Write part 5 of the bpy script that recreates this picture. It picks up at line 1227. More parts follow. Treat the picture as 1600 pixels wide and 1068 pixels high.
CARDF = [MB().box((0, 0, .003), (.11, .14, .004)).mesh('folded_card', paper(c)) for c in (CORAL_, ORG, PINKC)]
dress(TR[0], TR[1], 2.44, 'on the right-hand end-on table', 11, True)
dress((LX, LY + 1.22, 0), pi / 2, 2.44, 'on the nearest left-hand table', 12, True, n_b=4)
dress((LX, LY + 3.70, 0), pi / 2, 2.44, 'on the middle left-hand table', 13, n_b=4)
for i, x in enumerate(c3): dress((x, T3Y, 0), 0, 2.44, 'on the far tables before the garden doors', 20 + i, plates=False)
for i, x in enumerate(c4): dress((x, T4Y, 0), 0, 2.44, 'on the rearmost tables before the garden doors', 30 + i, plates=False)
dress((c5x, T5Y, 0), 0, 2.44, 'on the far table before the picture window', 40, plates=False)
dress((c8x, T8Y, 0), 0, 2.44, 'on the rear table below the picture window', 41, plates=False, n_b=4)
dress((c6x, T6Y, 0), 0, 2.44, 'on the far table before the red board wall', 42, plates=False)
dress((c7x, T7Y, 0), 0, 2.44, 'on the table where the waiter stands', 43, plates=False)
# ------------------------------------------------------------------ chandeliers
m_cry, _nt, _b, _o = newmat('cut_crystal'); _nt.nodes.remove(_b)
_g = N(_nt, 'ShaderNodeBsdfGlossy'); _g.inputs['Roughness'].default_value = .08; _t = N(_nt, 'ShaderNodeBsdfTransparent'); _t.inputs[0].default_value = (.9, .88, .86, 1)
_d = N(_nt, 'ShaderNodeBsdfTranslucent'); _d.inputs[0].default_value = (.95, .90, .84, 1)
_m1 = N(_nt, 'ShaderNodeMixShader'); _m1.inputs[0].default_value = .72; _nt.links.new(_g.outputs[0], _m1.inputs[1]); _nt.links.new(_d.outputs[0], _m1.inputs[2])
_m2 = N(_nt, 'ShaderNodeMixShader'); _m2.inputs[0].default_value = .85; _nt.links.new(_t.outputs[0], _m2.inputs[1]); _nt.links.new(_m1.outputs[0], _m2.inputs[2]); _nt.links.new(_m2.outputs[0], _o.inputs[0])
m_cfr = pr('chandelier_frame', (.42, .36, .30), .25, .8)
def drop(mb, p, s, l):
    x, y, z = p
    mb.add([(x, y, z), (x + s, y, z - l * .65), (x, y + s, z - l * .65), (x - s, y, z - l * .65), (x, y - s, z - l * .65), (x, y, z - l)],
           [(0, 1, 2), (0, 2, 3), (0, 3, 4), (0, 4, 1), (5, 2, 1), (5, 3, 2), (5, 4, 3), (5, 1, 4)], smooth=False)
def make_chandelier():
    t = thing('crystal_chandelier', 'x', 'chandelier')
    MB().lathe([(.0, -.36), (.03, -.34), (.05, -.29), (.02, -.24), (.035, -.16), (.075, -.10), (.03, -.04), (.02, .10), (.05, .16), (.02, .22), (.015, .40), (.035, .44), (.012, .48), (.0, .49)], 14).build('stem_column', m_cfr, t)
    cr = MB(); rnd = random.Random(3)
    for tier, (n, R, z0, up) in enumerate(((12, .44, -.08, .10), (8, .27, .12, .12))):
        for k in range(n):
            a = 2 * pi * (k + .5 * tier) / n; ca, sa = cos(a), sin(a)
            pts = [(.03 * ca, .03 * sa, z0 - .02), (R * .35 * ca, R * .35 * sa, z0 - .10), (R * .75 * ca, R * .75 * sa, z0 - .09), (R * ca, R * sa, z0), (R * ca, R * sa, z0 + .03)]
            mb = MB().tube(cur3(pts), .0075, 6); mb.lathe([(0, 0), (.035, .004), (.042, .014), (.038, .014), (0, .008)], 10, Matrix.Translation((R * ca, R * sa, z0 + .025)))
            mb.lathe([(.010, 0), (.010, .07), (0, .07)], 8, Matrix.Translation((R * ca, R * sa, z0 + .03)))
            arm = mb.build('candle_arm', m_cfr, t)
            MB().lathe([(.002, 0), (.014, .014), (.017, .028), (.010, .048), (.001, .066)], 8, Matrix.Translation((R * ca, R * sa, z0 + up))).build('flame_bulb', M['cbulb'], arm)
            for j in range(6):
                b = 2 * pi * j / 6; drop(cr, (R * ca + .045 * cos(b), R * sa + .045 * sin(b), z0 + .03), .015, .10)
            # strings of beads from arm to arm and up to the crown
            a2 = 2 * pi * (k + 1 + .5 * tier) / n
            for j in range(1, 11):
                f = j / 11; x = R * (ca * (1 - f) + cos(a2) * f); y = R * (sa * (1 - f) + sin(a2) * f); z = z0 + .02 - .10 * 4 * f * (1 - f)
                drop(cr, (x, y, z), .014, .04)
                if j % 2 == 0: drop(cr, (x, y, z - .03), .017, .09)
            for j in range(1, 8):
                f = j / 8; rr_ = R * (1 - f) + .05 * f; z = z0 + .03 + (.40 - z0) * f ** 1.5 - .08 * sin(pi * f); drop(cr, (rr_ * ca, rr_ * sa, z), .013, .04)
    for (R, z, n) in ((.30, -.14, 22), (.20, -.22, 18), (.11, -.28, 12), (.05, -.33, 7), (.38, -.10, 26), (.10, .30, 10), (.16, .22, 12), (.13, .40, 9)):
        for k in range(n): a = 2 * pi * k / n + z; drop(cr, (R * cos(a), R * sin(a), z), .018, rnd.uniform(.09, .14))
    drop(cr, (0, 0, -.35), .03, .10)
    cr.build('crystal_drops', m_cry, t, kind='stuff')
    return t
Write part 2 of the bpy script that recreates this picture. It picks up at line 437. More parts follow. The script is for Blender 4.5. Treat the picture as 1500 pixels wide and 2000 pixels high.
++++++
Write out every entry word for word.

Written reply:
Write part 5 of the bpy script that recreates this picture. It picks up at line 1227. More parts follow. Treat the picture as 1600 pixels wide and 1068 pixels high.
CARDF = [MB().box((0, 0, .003), (.11, .14, .004)).mesh('folded_card', paper(c)) for c in (CORAL_, ORG, PINKC)]
dress(TR[0], TR[1], 2.44, 'on the right-hand end-on table', 11, True)
dress((LX, LY + 1.22, 0), pi / 2, 2.44, 'on the nearest left-hand table', 12, True, n_b=4)
dress((LX, LY + 3.70, 0), pi / 2, 2.44, 'on the middle left-hand table', 13, n_b=4)
for i, x in enumerate(c3): dress((x, T3Y, 0), 0, 2.44, 'on the far tables before the garden doors', 20 + i, plates=False)
for i, x in enumerate(c4): dress((x, T4Y, 0), 0, 2.44, 'on the rearmost tables before the garden doors', 30 + i, plates=False)
dress((c5x, T5Y, 0), 0, 2.44, 'on the far table before the picture window', 40, plates=False)
dress((c8x, T8Y, 0), 0, 2.44, 'on the rear table below the picture window', 41, plates=False, n_b=4)
dress((c6x, T6Y, 0), 0, 2.44, 'on the far table before the red board wall', 42, plates=False)
dress((c7x, T7Y, 0), 0, 2.44, 'on the table where the waiter stands', 43, plates=False)
# ------------------------------------------------------------------ chandeliers
m_cry, _nt, _b, _o = newmat('cut_crystal'); _nt.nodes.remove(_b)
_g = N(_nt, 'ShaderNodeBsdfGlossy'); _g.inputs['Roughness'].default_value = .08; _t = N(_nt, 'ShaderNodeBsdfTransparent'); _t.inputs[0].default_value = (.9, .88, .86, 1)
_d = N(_nt, 'ShaderNodeBsdfTranslucent'); _d.inputs[0].default_value = (.95, .90, .84, 1)
_m1 = N(_nt, 'ShaderNodeMixShader'); _m1.inputs[0].default_value = .72; _nt.links.new(_g.outputs[0], _m1.inputs[1]); _nt.links.new(_d.outputs[0], _m1.inputs[2])
_m2 = N(_nt, 'ShaderNodeMixShader'); _m2.inputs[0].default_value = .85; _nt.links.new(_t.outputs[0], _m2.inputs[1]); _nt.links.new(_m1.outputs[0], _m2.inputs[2]); _nt.links.new(_m2.outputs[0], _o.inputs[0])
m_cfr = pr('chandelier_frame', (.42, .36, .30), .25, .8)
def drop(mb, p, s, l):
    x, y, z = p
    mb.add([(x, y, z), (x + s, y, z - l * .65), (x, y + s, z - l * .65), (x - s, y, z - l * .65), (x, y - s, z - l * .65), (x, y, z - l)],
           [(0, 1, 2), (0, 2, 3), (0, 3, 4), (0, 4, 1), (5, 2, 1), (5, 3, 2), (5, 4, 3), (5, 1, 4)], smooth=False)
def make_chandelier():
    t = thing('crystal_chandelier', 'x', 'chandelier')
    MB().lathe([(.0, -.36), (.03, -.34), (.05, -.29), (.02, -.24), (.035, -.16), (.075, -.10), (.03, -.04), (.02, .10), (.05, .16), (.02, .22), (.015, .40), (.035, .44), (.012, .48), (.0, .49)], 14).build('stem_column', m_cfr, t)
    cr = MB(); rnd = random.Random(3)
    for tier, (n, R, z0, up) in enumerate(((12, .44, -.08, .10), (8, .27, .12, .12))):
        for k in range(n):
            a = 2 * pi * (k + .5 * tier) / n; ca, sa = cos(a), sin(a)
            pts = [(.03 * ca, .03 * sa, z0 - .02), (R * .35 * ca, R * .35 * sa, z0 - .10), (R * .75 * ca, R * .75 * sa, z0 - .09), (R * ca, R * sa, z0), (R * ca, R * sa, z0 + .03)]
            mb = MB().tube(cur3(pts), .0075, 6); mb.lathe([(0, 0), (.035, .004), (.042, .014), (.038, .014), (0, .008)], 10, Matrix.Translation((R * ca, R * sa, z0 + .025)))
            mb.lathe([(.010, 0), (.010, .07), (0, .07)], 8, Matrix.Translation((R * ca, R * sa, z0 + .03)))
            arm = mb.build('candle_arm', m_cfr, t)
            MB().lathe([(.002, 0), (.014, .014), (.017, .028), (.010, .048), (.001, .066)], 8, Matrix.Translation((R * ca, R * sa, z0 + up))).build('flame_bulb', M['cbulb'], arm)
            for j in range(6):
                b = 2 * pi * j / 6; drop(cr, (R * ca + .045 * cos(b), R * sa + .045 * sin(b), z0 + .03), .015, .10)
            # strings of beads from arm to arm and up to the crown
            a2 = 2 * pi * (k + 1 + .5 * tier) / n
            for j in range(1, 11):
                f = j / 11; x = R * (ca * (1 - f) + cos(a2) * f); y = R * (sa * (1 - f) + sin(a2) * f); z = z0 + .02 - .10 * 4 * f * (1 - f)
                drop(cr, (x, y, z), .014, .04)
                if j % 2 == 0: drop(cr, (x, y, z - .03), .017, .09)
            for j in range(1, 8):
                f = j / 8; rr_ = R * (1 - f) + .05 * f; z = z0 + .03 + (.40 - z0) * f ** 1.5 - .08 * sin(pi * f); drop(cr, (rr_ * ca, rr_ * sa, z), .013, .04)
    for (R, z, n) in ((.30, -.14, 22), (.20, -.22, 18), (.11, -.28, 12), (.05, -.33, 7), (.38, -.10, 26), (.10, .30, 10), (.16, .22, 12), (.13, .40, 9)):
        for k in range(n): a = 2 * pi * k / n + z; drop(cr, (R * cos(a), R * sin(a), z), .018, rnd.uniform(.09, .14))
    drop(cr, (0, 0, -.35), .03, .10)
    cr.build('crystal_drops', m_cry, t, kind='stuff')
    return t
Write part 2 of the bpy script that recreates this picture. It picks up at line 437. More parts follow. The script is for Blender 4.5. Treat the picture as 1500 pixels wide and 2000 pixels high.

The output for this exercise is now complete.